Scan the data below. Pull out each line where "scene" occurs.
========
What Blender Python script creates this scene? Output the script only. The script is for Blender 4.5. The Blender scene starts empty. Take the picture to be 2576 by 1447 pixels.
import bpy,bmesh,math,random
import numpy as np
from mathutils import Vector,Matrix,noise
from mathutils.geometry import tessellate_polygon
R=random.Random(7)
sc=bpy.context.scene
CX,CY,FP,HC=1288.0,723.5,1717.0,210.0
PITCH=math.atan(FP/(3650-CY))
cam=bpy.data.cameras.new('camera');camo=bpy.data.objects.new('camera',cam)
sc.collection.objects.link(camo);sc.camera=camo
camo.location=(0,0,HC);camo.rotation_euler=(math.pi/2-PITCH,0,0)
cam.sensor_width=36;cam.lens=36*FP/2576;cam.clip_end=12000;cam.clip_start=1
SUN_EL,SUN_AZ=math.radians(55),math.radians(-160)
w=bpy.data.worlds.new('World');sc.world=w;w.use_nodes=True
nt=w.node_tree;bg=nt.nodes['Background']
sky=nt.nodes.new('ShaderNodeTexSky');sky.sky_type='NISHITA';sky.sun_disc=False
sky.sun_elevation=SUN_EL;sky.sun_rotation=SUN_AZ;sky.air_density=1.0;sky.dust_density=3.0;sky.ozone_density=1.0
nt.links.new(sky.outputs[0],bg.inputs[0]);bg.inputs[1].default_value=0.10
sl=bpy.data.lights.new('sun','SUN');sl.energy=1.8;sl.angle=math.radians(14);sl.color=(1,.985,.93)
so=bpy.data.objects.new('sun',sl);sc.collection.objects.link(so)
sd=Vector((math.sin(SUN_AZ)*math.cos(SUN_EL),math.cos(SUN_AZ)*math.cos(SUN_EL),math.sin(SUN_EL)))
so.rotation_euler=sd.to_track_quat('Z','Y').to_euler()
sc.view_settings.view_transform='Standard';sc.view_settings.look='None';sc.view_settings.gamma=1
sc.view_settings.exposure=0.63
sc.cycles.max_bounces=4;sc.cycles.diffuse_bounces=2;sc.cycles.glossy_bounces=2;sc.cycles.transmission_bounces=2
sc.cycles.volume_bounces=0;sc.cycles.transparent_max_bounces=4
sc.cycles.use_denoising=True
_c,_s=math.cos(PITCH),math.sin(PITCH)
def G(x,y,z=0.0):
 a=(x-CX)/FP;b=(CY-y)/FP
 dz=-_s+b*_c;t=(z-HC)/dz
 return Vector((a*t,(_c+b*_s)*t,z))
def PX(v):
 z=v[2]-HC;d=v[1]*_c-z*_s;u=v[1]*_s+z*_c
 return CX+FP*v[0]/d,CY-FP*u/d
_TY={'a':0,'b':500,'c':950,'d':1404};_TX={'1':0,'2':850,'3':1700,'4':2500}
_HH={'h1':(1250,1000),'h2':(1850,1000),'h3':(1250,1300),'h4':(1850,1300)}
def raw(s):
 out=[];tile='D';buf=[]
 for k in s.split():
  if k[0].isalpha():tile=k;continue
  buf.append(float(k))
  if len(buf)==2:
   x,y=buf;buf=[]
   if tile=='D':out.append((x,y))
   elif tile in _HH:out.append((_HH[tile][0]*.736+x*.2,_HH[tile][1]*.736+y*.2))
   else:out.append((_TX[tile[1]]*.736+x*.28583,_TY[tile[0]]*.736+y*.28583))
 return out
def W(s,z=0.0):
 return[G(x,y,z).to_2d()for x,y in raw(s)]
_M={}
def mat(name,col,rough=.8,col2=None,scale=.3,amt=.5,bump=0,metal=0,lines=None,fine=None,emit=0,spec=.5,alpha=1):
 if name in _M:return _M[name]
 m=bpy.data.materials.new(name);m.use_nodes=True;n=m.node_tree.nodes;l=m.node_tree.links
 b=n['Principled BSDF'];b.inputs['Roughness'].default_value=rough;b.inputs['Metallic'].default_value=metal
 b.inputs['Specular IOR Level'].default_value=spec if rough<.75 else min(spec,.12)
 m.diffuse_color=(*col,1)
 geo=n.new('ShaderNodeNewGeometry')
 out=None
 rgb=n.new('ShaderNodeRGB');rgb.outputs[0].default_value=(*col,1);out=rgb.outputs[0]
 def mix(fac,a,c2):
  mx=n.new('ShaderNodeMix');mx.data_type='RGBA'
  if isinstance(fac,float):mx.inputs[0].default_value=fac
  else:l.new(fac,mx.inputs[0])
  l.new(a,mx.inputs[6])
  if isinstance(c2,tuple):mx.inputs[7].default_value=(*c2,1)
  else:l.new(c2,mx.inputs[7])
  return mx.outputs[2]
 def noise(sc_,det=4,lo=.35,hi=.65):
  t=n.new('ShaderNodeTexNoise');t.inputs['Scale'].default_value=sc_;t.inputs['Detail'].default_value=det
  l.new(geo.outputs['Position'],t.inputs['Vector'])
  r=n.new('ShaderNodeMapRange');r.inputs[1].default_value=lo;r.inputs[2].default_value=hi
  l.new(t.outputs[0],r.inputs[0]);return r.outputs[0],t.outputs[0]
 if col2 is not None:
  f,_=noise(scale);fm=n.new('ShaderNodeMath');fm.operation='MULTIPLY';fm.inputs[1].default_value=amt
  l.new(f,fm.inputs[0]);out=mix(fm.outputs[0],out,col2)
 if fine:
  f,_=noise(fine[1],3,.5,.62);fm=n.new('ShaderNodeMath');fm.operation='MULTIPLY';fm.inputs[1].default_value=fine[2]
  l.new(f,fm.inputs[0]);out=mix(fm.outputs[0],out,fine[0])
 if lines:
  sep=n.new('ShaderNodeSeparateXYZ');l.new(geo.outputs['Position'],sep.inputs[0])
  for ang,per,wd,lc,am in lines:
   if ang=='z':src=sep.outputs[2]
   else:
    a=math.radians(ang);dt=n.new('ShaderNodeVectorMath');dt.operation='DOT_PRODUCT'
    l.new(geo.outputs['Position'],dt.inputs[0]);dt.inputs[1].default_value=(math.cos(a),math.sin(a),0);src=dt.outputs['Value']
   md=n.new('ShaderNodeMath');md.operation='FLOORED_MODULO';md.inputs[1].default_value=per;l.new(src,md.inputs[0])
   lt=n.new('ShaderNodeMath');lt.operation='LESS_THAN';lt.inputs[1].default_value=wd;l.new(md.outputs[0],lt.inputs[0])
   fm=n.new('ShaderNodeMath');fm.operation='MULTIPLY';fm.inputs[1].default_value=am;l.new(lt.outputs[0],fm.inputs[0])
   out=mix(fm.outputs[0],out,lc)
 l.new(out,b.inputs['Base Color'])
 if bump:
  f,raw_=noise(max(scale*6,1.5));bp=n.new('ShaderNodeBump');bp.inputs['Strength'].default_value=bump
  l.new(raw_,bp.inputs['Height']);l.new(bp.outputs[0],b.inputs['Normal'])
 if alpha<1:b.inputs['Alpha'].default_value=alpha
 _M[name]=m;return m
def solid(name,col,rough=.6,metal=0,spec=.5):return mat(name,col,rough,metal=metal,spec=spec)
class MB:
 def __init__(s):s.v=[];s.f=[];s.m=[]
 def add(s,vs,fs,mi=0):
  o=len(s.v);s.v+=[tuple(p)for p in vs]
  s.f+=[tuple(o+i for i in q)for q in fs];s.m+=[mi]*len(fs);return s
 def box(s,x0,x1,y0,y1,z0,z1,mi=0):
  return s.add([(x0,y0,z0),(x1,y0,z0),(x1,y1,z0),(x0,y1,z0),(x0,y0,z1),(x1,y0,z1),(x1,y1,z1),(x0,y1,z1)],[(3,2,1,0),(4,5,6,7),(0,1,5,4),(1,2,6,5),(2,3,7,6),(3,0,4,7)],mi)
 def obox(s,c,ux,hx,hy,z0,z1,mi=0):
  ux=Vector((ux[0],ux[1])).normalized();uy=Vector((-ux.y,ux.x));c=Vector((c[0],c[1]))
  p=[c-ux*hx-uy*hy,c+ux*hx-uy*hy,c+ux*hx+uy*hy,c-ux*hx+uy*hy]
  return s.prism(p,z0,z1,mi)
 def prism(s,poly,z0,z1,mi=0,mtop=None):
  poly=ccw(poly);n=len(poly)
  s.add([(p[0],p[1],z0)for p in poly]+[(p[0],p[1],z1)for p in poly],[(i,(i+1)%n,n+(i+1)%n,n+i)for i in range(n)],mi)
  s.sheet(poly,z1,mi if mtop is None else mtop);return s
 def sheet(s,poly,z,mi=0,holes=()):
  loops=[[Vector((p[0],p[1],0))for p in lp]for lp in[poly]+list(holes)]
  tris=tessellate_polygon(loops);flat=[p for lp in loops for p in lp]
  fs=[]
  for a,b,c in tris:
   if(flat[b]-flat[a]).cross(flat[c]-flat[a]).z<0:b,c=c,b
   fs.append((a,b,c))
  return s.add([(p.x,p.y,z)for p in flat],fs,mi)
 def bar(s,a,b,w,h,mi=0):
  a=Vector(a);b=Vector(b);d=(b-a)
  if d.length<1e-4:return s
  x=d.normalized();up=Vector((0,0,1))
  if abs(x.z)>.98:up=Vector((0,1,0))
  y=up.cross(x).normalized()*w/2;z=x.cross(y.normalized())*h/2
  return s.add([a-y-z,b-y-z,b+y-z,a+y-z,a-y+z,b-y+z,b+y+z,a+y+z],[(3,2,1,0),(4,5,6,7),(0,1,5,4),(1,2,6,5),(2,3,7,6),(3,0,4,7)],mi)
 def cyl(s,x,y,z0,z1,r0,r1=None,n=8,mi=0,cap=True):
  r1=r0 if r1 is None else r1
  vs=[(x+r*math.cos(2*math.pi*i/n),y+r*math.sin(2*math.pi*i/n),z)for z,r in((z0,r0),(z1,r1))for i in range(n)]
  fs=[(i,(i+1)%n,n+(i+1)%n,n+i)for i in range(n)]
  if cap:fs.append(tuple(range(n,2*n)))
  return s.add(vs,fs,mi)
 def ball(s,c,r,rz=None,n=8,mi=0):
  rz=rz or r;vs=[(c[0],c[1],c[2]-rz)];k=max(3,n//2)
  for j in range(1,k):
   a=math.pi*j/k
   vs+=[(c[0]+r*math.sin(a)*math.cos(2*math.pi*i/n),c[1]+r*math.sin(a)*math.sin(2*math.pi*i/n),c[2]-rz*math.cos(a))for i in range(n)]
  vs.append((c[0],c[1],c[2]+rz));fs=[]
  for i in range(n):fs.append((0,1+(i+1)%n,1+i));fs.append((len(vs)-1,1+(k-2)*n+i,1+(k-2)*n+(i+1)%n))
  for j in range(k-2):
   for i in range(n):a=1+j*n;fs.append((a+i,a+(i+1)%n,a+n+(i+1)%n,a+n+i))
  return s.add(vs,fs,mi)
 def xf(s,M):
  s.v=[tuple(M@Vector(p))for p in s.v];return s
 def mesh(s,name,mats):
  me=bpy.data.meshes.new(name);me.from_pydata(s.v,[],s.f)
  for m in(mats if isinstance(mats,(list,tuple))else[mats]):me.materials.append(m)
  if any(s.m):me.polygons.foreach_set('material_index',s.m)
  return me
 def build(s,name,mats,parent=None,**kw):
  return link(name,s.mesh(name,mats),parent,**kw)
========
*Finished exercise:*
What Blender Python script creates this scene? Output the script only. The script is for Blender 4.5. The Blender scene starts empty. Take the picture to be 2576 by 1447 pixels.
sc=bpy.context.scene